Spacey, in contrast, is introspective as he describes this. His character may be driven by fast action, but Spacey is obviously very comfortable talking about and analyzing the creative process. The method by which he developed his portrayal of Abramoff seems as important to him as the finished film.

"Even if you're telling a story based on true events, or it has factual things in it, you're also dramatizing," he says. "You're trying to elevate [the story] and you're trying to make something more entertaining than people might expect. How do I make a movie about a huge political event and not make it a boring cooking lesson?"

A twist came when Spacey and Casino Jack director George Hickenlooper (who died in October before the film's release) visited the lobbyist in prison.

"After we had the chance to meet Abramoff, we found him so completely funny and charming in a way that I think neither of us expected," Spacey says. "Because I'm kind of a political junkie and peripherally remembered this story, I decided I was not going to read anything [more about Abramoff before meeting him]"

The actor and director were both taken aback by Abramoff's demeanour.

"And so what you're trying to then do as an actor is say, okay, where in all of this range of material and opinion can I try to play a character that will be a real human being, and not necessarily black or white or this or that? Because it is more complex than that," Spacey says.

"I try to not judge the character that I'm playing. If I sit in judgment, then I can't enjoy the character as a person because I so vehemently disagree with what they've done or the kind of people they are. I have to be neutral about them as black and white figures," he continues.

"But you talk to any actor: [They]have to approach it that way. Abramoff probably viewed what he was doing as no different than what everyone else in the lobbying industry was doing. It was a culture, an environment, in which everybody was doing it.
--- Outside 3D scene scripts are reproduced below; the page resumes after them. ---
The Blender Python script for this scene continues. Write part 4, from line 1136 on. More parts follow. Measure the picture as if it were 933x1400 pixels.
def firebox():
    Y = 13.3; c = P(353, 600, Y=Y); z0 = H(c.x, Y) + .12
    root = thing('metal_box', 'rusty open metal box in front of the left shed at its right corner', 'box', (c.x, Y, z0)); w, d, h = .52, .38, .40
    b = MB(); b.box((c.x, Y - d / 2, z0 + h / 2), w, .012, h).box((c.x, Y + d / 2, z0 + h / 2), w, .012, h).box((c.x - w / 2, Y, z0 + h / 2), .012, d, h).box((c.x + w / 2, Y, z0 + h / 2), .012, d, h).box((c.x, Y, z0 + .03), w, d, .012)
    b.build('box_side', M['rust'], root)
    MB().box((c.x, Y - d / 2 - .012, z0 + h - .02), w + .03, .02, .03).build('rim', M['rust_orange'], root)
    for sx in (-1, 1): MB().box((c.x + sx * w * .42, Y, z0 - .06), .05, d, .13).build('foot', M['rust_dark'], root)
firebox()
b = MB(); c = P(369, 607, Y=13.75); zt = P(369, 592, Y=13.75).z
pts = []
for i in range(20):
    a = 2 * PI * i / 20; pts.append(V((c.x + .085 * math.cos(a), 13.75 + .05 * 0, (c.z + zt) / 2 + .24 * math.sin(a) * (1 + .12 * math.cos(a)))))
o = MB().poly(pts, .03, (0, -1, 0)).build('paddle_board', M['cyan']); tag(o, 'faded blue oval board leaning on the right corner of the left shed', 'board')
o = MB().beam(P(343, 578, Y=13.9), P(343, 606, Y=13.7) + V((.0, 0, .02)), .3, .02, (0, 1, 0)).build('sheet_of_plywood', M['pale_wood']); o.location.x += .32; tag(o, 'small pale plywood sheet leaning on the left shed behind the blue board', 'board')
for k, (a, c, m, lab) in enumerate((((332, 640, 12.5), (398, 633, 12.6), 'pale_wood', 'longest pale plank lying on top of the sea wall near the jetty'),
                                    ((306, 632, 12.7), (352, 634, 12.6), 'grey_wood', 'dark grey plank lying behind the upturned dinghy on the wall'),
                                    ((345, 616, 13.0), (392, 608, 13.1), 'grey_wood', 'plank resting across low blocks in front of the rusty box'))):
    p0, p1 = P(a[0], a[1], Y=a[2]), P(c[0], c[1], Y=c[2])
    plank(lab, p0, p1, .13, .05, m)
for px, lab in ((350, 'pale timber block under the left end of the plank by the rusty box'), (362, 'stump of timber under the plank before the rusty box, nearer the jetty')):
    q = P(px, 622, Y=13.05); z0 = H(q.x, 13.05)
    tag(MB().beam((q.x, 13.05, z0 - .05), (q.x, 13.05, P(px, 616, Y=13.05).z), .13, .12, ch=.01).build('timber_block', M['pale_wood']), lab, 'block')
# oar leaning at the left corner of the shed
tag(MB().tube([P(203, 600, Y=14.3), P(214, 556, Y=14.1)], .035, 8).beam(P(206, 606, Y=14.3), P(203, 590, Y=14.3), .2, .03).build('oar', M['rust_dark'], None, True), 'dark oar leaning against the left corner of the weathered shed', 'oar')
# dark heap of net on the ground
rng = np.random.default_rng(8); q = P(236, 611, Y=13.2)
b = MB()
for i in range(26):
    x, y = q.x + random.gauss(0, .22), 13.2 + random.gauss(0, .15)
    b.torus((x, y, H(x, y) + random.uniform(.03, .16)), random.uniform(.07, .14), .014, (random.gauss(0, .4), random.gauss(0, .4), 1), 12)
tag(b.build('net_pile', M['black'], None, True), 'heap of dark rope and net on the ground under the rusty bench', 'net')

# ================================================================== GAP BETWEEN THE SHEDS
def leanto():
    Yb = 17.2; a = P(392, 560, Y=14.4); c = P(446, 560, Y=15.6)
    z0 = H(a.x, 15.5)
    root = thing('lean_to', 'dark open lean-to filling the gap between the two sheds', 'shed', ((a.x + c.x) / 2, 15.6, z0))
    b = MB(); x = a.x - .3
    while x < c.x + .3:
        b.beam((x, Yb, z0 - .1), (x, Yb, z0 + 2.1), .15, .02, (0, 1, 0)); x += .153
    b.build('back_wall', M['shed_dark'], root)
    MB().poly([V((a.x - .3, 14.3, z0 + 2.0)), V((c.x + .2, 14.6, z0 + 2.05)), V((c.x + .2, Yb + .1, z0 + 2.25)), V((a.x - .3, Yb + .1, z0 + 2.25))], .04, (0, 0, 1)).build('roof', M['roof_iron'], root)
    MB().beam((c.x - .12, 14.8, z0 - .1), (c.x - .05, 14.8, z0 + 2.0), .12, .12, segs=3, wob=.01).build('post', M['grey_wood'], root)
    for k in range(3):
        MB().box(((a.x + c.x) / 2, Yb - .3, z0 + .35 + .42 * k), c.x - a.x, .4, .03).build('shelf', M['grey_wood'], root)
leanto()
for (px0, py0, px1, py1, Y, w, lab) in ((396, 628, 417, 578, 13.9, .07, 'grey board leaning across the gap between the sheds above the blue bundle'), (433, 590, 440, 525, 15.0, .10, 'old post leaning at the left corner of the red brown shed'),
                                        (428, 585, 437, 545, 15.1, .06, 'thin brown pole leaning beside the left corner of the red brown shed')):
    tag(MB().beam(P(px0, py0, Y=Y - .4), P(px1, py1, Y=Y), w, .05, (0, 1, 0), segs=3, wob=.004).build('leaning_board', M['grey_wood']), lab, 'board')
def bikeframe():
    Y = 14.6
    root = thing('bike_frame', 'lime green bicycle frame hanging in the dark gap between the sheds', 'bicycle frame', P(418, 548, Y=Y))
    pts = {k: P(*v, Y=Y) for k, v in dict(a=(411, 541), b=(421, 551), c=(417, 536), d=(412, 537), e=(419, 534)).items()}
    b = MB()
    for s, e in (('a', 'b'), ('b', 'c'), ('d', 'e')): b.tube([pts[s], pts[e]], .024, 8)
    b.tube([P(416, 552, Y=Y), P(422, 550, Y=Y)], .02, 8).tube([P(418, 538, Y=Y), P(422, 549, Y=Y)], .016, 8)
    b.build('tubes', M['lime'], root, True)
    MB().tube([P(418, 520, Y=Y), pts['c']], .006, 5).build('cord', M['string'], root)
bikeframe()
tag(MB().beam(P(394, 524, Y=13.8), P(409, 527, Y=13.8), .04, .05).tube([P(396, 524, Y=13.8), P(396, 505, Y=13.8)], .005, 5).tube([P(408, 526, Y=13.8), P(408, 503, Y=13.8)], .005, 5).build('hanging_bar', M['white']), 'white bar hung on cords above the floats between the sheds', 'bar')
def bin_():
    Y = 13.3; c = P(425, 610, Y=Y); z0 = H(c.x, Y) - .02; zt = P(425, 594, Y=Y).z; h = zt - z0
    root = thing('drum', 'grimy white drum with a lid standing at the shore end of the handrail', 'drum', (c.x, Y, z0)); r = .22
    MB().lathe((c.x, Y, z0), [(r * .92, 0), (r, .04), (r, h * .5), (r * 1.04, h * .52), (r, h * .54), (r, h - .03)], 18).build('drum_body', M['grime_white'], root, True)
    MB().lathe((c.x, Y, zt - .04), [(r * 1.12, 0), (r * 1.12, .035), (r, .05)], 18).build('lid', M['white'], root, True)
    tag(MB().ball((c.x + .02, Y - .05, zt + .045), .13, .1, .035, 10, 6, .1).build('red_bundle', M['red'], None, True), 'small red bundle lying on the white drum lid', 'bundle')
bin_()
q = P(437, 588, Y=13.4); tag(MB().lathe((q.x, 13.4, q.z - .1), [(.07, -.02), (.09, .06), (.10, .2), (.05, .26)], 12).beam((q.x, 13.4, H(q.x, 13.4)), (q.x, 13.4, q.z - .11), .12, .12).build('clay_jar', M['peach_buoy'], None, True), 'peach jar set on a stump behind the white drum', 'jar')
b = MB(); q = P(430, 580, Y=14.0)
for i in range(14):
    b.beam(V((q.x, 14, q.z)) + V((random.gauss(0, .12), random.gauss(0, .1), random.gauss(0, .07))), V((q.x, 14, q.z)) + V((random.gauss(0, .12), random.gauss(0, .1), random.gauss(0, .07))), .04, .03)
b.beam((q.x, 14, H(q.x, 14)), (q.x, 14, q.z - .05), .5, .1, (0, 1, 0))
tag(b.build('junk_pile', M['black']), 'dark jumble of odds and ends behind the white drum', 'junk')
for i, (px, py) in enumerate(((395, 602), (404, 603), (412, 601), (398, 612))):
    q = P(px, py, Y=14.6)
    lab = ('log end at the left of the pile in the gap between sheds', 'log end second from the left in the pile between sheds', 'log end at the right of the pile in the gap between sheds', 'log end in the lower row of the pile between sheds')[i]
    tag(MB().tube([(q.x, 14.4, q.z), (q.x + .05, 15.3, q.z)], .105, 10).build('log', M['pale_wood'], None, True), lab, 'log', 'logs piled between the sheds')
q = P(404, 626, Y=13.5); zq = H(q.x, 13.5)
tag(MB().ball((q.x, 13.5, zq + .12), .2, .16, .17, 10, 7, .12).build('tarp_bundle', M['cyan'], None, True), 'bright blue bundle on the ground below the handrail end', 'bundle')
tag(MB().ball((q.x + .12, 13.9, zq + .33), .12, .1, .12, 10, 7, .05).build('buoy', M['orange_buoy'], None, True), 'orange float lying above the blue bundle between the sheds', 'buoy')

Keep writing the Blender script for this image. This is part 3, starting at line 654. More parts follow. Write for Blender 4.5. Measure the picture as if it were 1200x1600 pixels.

He was just doing it bigger, louder, faster, and making more money than anybody else - which also means he was making a lot more enemies."

Inevitably, some may see Casino Jack as taking sides politically. This is when Spacey changes his posture. He leans back in his seat. Criticism? Lay it on me, his body language suggests.

In Washington, the game of bending the rules "is a culture that, to this day, even in Obama's administration, continues. They have the most influence, and they find very clever ways to go around the rules," Spacey says.

"My favorite one is that you cannot buy senators and congressmen dinner. You can't have a dinner fundraiser. So what constitutes a dinner? If you're not sitting down, it's not a dinner. If you're not using utensils, it's not a dinner."

He breaks into an incredulous laugh. "So it's still going on. There has not been a huge cleanup in the lobbying industry since this. So, if people were to say this is all about the Bush administration, it's not."

The film distills an intricate story, which was made even more challenging, he says, by the fact that everything was shot out of sequence.

"In a way, you're guessing how the other scenes will go, even if you haven't rehearsed them with those actors. It's always about where a character is from scene to scene, and about what they know and what they don't know. It's the thing about making movies that [makes it]hard for actors like me who love theatre."

Theatre relies on developing a character over time. A stage director - Spacey cites Trevor Nunn in particular - might wait weeks before making a key suggestion about his role because of the growth an actor needs to go through with the character, Spacey says.

"I like very much to feel that I can trust a director and that a director can trust me, and that a director can feel they can direct me. It's been a very rare occasion where I felt someone was intimidated to the point where they didn't want to offend."

Film doesn't have that luxury of time. It's closer to the disjointed, fast-paced world of lobbyist Abramoff. It requires an even greater effort to bring the character front and centre. That's why Spacey wanted to place a monologue in which Abramoff looks into the mirror and gives himself a manic pep talk at the start of the film. Originally, it was scripted to appear in the middle.

Picking apart a text is what Spacey loves, he says, as he leans forward again, happy to be immersed in the tricks of the trade.